私がやりました/フランソワ・オゾン監督
有名映画のプロデューサーに襲われかけた若い女優だったが、その後彼が殺されたことにより容疑をかけられ、結局逮捕される。司法はまったくあてにならないので、同棲している友達の弁護士と共に嘘の供述をして、襲われたので正当防衛で殺したことにして無罪を勝ち取る。この事件ですっかり時の人となり、それで女優としても大成功を収めることになる。ところがこれに嫉妬して、元サイレント映画時代の大女優が、実際は自分が殺したと名乗り出てきて、事実をバラされたくなければ大金を払えと恐喝してくるのだったが。

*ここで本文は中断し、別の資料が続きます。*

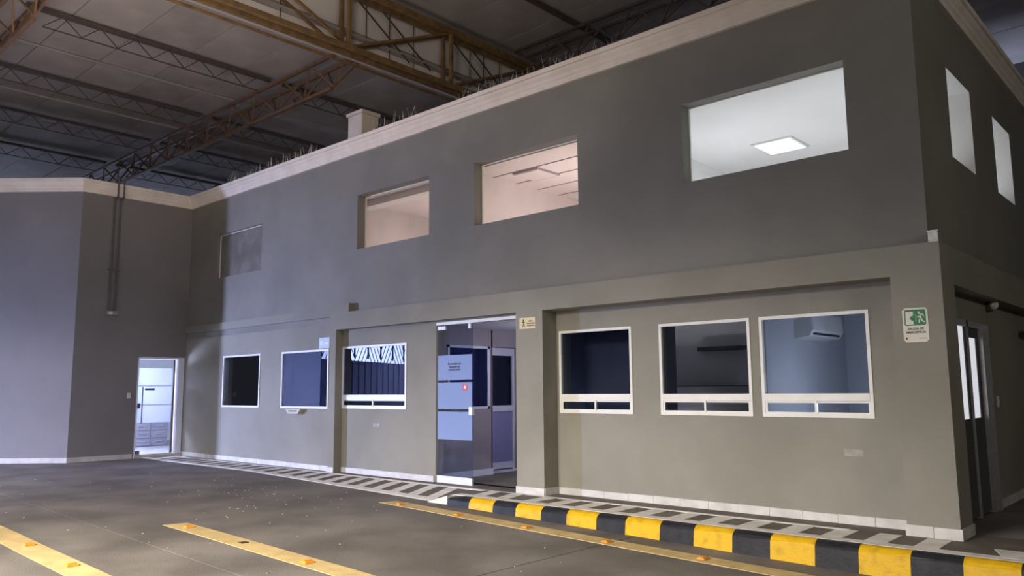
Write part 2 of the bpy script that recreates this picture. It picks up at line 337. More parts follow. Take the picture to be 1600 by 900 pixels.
# ---- roof sheets
rf = struct(empty('ceiling'))
def sheets(x0, x1, dx, y0, y1, dy, z, ms):
    y = y0; bm = B(); abox(bm, 0, dx - 0.012, 0, dy - 0.02, 0, 0.03); me = bpy.data.meshes.new('roof_sheet'); bm.to_mesh(me); bm.free()
    while y < y1 - 0.01:
        x = x0
        while x < x1 - 0.01:
            mm = random.choice(ms); k = me.name + mm.name
            if k not in SH:
                m2 = me.copy(); m2.materials.append(mm); SH[k] = m2
            o = bpy.data.objects.new('roof_sheet', SH[k]); COL.objects.link(o); o.location = (x, y, z + random.uniform(0, 0.012)); o.parent = rf
            x += dx
        y += dy
SH = {}
sheets(-32.4, -12.42, 3.33, -2.0, 21.0, 1.15, 8.42, [M_ROOF, M_ROOF, M_ROOF2])
box('roof_backing', -40, -12.6, -14, 23, 8.47, 8.6, M_ROOFD, rf)
box('riser_sheet', -12.66, -12.62, -14, 5.0, 8.0, 9.55, M_RISER, rf)
box('riser_sheet', -12.66, -12.62, 5.002, 23, 8.0, 9.55, M_RISER, rf)
sheets(-12.6, 1.0, 3.4, 4.0, 22.0, 1.5, 9.5, [M_ROOFD])
box('roof_backing', -12.65, 14.3, -14.3, 23.3, 9.55, 9.7, M_ROOFD, rf)

# ---- floor: road slabs, walkway, ground at the right
fl = struct(empty('floor'))
def slab(x0, x1, y0, y1):
    xs = [x0] + [x for x in (-13.2,) if x0 < x < x1] + [x1]; bm = B()
    top = [(x, rz(x)) for x in xs]
    pts = [(x, y0, z) for x, z in top] + [(x1, y0, -0.6), (x0, y0, -0.6)]
    apoly(bm, pts, (0, y1 - y0, 0)); new_obj('road_slab', bm, M_ROAD, fl)
gx = [-38, -32.6, -25.7, -18.8, -11.9, -5.0, 1.9, 8.8, 14]; gy = [-14, -10.6, -3.5, 3.6, 7.45]
for i in range(len(gx) - 1):
    for j in range(len(gy) - 1): slab(gx[i] + 0.006, gx[i + 1] - 0.006, gy[j] + 0.006, gy[j + 1] - 0.006)
box('road_base', -60, 14, -40, 7.5, -0.7, -0.60, M_DARK, fl)
box('joint_filler', -38, 14, -14, 7.45, -0.6, -0.40, M_DARK, fl)
bm = B()
def wz(x, y):                      # walkway surface: level at the wall, falls to the road on the left half
    if x > -8.0: return 0.0
    t = max(0, min(1, (8.3 - y) / 0.85)); k = 1.0 if x < -8.35 else (-8.0 - x) / 0.35
    return (rz(x) + 0.006) * t * k
xs = [-18.0, -15.5, -13.2, -11.5, -9.9, -8.35, -8.0, -5, -2, 0, 4, 14]; ys = [7.45, 7.7, 7.95, 8.3, 8.7]
def yw(x, y): return 7.57 if (y < 7.5 and x > -8.1) else y
bm = B(); grid = {}
for i, x in enumerate(xs):
    for j, y in enumerate(ys): grid[i, j] = bm.verts.new((x, yw(x, y), wz(x, y)))
for i in range(len(xs) - 1):
    for j in range(len(ys) - 1): bm.faces.new([grid[i, j], grid[i + 1, j], grid[i + 1, j + 1], grid[i, j + 1]])
r = bmesh.ops.extrude_face_region(bm, geom=bm.faces[:])
for v in r['geom']:
    if isinstance(v, bmesh.types.BMVert): v.co.z -= 0.4
walk = new_obj('walkway', bm, M_WALKDK, fl)
box('yard_floor', -2.2, 14, 8.7, 23, -0.4, 0.0, M_ROAD, fl)
box('ground_floor', -17.75, -2.2, 8.6, 14.2, -0.3, 0.0, M_WALKDK, fl)
# painted stripes and borders
def strip(name, pts, m=M_WPAINT, n=1, t=0.004):
    """quad on the walkway given as 4 (x, y) corners"""
    bm = B(); a, b, c, d = [Vector(p) for p in pts]; rows = []; K = 6
    for i in range(K + 1):
        u = i / K; l = a.lerp(d, u); rr = b.lerp(c, u)
        rows.append((bm.verts.new((l.x, l.y, wz(l.x, l.y) + t)), bm.verts.new((rr.x, rr.y, wz(rr.x, rr.y) + t))))
    for i in range(K): bm.faces.new([rows[i][0], rows[i][1], rows[i + 1][1], rows[i + 1][0]])
    r = bmesh.ops.extrude_face_region(bm, geom=bm.faces[:])
    for v in r['geom']:
        if isinstance(v, bmesh.types.BMVert): v.co.z -= t + 0.003
    return new_obj(name, bm, m, fl)
P0 = 0.42
x = -7.42
def stripe_w(xc, slant):
    return [(xc - 0.10, 7.60), (xc + 0.10, 7.60), (xc + 0.085 - slant, 8.21), (xc - 0.115 - slant, 8.21)]
k = 0
x = -2.18
while x > -17.6:
    sl = 0.0 if x > -7.2 else 0.16
    wobble = random.uniform(-0.015, 0.015)
    if not (-8.1 < x < -7.9): strip('painted_stripe', [(px + wobble, py) for px, py in stripe_w(x, sl)])
    x -= P0; k += 1
for a, b in ((-18.0, -15.5), (-15.5, -13.2), (-13.2, -11.5), (-11.5, -9.9), (-9.9, -8.35)):
    strip('painted_border', [(a, 7.46), (b, 7.46), (b, 7.60), (a, 7.60)], t=0.007)
for a, b in ((-8.35, -8.0), (-8.0, -5), (-5, -2), (-2, 0), (0, 4)):
    strip('painted_border', [(a, 7.565), (b, 7.565), (b, 7.71), (a, 7.71)], t=0.007)
strip('painted_border', [(-1.58, 7.66), (1.5, 7.66), (1.5, 8.02), (-1.72, 8.02)], t=0.0085)
for a in range(-18, -3, 3): strip('painted_border', [(a, 8.17), (a + 3, 8.17), (a + 3, 8.23), (a, 8.23)], t=0.0065)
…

1930年代のフランスを舞台にしていて、まだ女性の地位が社会的に低いと見られていた時代背景がある、という前提になっている。もっとも基本的にコメディで、そういうのはあまり深刻ではなく、むしろ現代社会の中だから成り立つ設定になっている。男性をふつうにやりこめて成功する賢い女性たちのドタバタのふるまいを描いている。これで成り立つ犯罪っていったい何だろう? という疑問が無いでは無いが、目まぐるしく展開しながら話が進んでいくのである。まあ、正直言ってそういう恐喝がなぜ成り立つのか、僕にはさっぱりわからなかったのだけれど……。冷静に考えるならば、真実がばらされても、ふつうに捕まって終わりである。

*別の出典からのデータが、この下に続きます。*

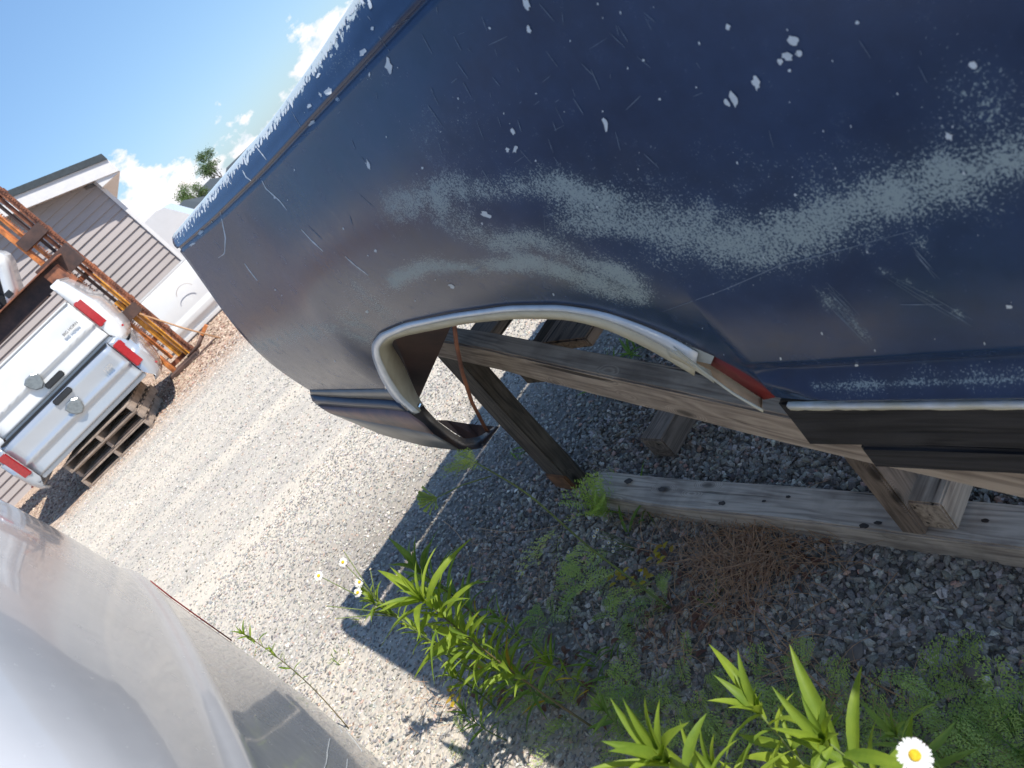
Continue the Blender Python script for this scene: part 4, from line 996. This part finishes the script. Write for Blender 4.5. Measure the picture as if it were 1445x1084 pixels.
def cols_(n, pal, wts, var=.18):
    i = rg.choice(len(pal), n, p=np.array(wts) / sum(wts)); c = np.array(pal)[i]; return np.clip(c * (1 + rg.normal(0, var, (n, 1))) * (1 + rg.normal(0, .03, (n, 3))), .01, 1)
AXn = np.array([AX.x, AX.y]); NXn = np.array([NX.x, NX.y])
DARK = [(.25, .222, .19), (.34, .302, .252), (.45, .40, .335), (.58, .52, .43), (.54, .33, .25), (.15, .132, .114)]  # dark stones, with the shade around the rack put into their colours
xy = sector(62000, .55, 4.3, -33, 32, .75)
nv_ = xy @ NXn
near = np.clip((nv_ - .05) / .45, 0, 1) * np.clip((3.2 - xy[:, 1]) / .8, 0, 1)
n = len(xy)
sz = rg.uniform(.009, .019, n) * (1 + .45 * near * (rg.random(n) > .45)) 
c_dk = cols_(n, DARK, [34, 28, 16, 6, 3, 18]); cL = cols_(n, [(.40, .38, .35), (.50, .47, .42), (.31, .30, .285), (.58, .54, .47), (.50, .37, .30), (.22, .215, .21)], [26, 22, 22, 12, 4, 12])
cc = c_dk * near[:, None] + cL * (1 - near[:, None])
cc = cc * np.where(rg.random(n) < .5, 1, 1)[:, None]
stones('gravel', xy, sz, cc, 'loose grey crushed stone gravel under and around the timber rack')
xy = sector(16000, .55, 2.4, -12, 34, .9); n = len(xy); sz = rg.uniform(.016, .030, n); keep = (xy @ NXn > .25); xy, sz = xy[keep], sz[keep]; n = len(xy)
stones('coarse_gravel', xy, sz, cols_(n, DARK, [36, 28, 14, 5, 2.5, 20]), 'coarse dark angular gravel at the foot of the ground rail')
xy = sector(26000, 4.0, 10.5, -33, 6, 1.0); n = len(xy)
stones('track_gravel', xy, rg.uniform(.008, .020, n) * (1 + .04 * np.hypot(xy[:, 0], xy[:, 1])), cols_(n, [(.46, .43, .385), (.54, .50, .44), (.38, .365, .34), (.60, .56, .49), (.54, .42, .35), (.28, .275, .265)], [28, 26, 18, 14, 5, 8]), 'pale dusty fine gravel of the yard track')
xy = np.stack([rg.uniform(-8, 0, 9000), rg.uniform(9.7, 13.3, 9000)], 1); n = len(xy)
stones('bark_chips', xy, rg.uniform(.02, .055, n), cols_(n, [(.48, .36, .27), (.36, .23, .17), (.56, .46, .36), (.22, .15, .12)], [30, 26, 26, 14]), 'tan and pinkish stone chips along the foot of the building')

def big_stone(px, py, s, asp, rot, label, mat='pebble'):
    bm = bmesh.new(); bmesh.ops.create_icosphere(bm, subdivisions=4, radius=.5); rn = random.Random(int(px))
    from mathutils import noise as mn
    for v in bm.verts:
        v.co *= 1 + .28 * mn.noise(v.co * 2.1 + Vector((px, 0, 0))) + .05 * mn.noise(v.co * 7)
        v.co = Vector((v.co.x * s, v.co.y * s * asp, v.co.z * s * .5))
    bmesh.ops.transform(bm, matrix=Matrix.Rotation(rot, 4, 'Z'), verts=bm.verts[:])
    c = gnd(px, py, .012)
    me = bpy.data.meshes.new('stone'); bm.to_mesh(me); bm.free(); o = link('stone', me, M[mat], smooth=True); o.location = c
    tag(o, label, 'stone')
big_stone(1206, 921, .048, .62, R(20), 'reddish brown oval stone on the dark gravel beside the crossing grey stalk')
big_stone(1370, 943, .042, .85, R(80), 'smooth round brown stone lying alone on the dark gravel, bottom right')
big_stone(1345, 1030, .036, .7, R(40), 'dark grey blocky stone just below the round brown one')

# ================================================================== PLANTS
PR = random.Random(77)
def leaf_mesh(name, droop, width, fold, mat, segs=7, serr=0):
    V = []; F = []
    for i in range(segs + 1):
        f = i / segs; wd = width * math.sin(math.pi * min(1, (f * .94 + .05)) ** .8) ** .9 * (1 - .15 * f)
        if i == segs: wd = .001
        x = f; z = .12 * math.sin(f * 2.2) - droop * f * f
        tw = .03 * math.sin(f * 5 + droop * 9)
        V += [(x, wd, z + fold * wd + tw * wd), (x, wd * .5, z + fold * wd * .35), (x, 0, z), (x, -wd * .5, z + fold * wd * .35), (x, -wd, z + fold * wd - tw * wd)]
    for i in range(segs):
        for j in range(4): F.append((i * 5 + j, i * 5 + j + 1, (i + 1) * 5 + j + 1, (i + 1) * 5 + j))
    me = bpy.data.meshes.new(name); me.from_pydata(V, [], F); me.update(); me.materials.append(mat)
    for p in me.polygons: p.use_smooth = True
    return me
LM = {k: [leaf_mesh('leaf', d, w_, fo, M[k]) for d, w_, fo in ((.05, .10, .5), (.22, .085, .45), (.38, .10, .3), (-.05, .075, .6), (.6, .09, .3), (.15, .12, .35))] for k in ('leaf_lit', 'leaf_shaded', 'leaf_yellow')}
def frond_mesh(name, mat, n=9, wide=.24, droop=.25, seed=0, fine=3):
    rn = random.Random(seed); V = []; F = []
    def quad(p, d, l, w_):
        d = d.normalized(); s = Vector((0, 0, 1)).cross(d); s = s.normalized() if s.length > .01 else Vector((0, 1, 0)); k = len(V)
        V.extend([p, p + d * l * .5 + s * w_, p + d * l, p + d * l * .5 - s * w_]); F.append((k, k + 1, k + 2, k + 3))
    def pt(f): return Vector((f, .03 * math.sin(f * 4 + seed), .1 * math.sin(f * 2.4) - droop * f * f))
    for i in range(10):
        a, b = pt(i / 10), pt((i + 1) / 10); quad(a, b - a, (b - a).length * 1.1, .006)
    for i in range(n):
        f = .22 + .78 * i / n; L_ = wide * math.sin(math.pi * (1 - (f - .15) * .98)) ** .7 * rn.uniform(.8, 1.15); p = pt(f)
        for s in (-1, 1):
            d = Vector((.62, s, rn.uniform(-.1, .25))).normalized()
            quad(p, d, L_, .006)
            for j in range(fine):
                g_ = (j + .6) / fine; q = p + d * L_ * g_; l2 = L_ * .42 * (1 - g_ * .6) * rn.uniform(.8, 1.2)
                for s2 in (-1, 1):
                    e = (d + Vector((-d.y, d.x, 0)) * s2 * .8 + Vector((0, 0, rn.uniform(-.2, .3)))).normalized(); quad(q, e, l2, .014)
    me = bpy.data.meshes.new(name); me.from_pydata([tuple(v) for v in V], [], F); me.update(); me.materials.append(mat); return me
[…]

しかしながらそういう映画では無くて、やはり華麗なコメディと考えた方がいいようだ。フランス映画だから、不必要な女性の肌の露出があったりして、そういう娯楽作に徹しているともいえる。なぜそうなるかというよりも、そういう悪ノリにみんな乗ってしまえば怖くない、ということのようだ。実際深刻さはみじんもないので、貧乏であってもみじめでは無いし、若い娘の為なら色仕掛けが無くても、言うことを聞く紳士がいる。いわゆるおとぎ話なのである。まあ、現実の社会もそうあっては欲しいものであるが……。
思想的な正義や建前を重んじるフランス的な考え方もあるだろうと思う(東洋=日本とはかなり違う)。彼らは本音と建て前を使い分ける人種である。現実は厳しいものがあるのだから、映画の世界くらい楽しく行こうじゃないか。そういう精神性を養うのも、一興かもしれない。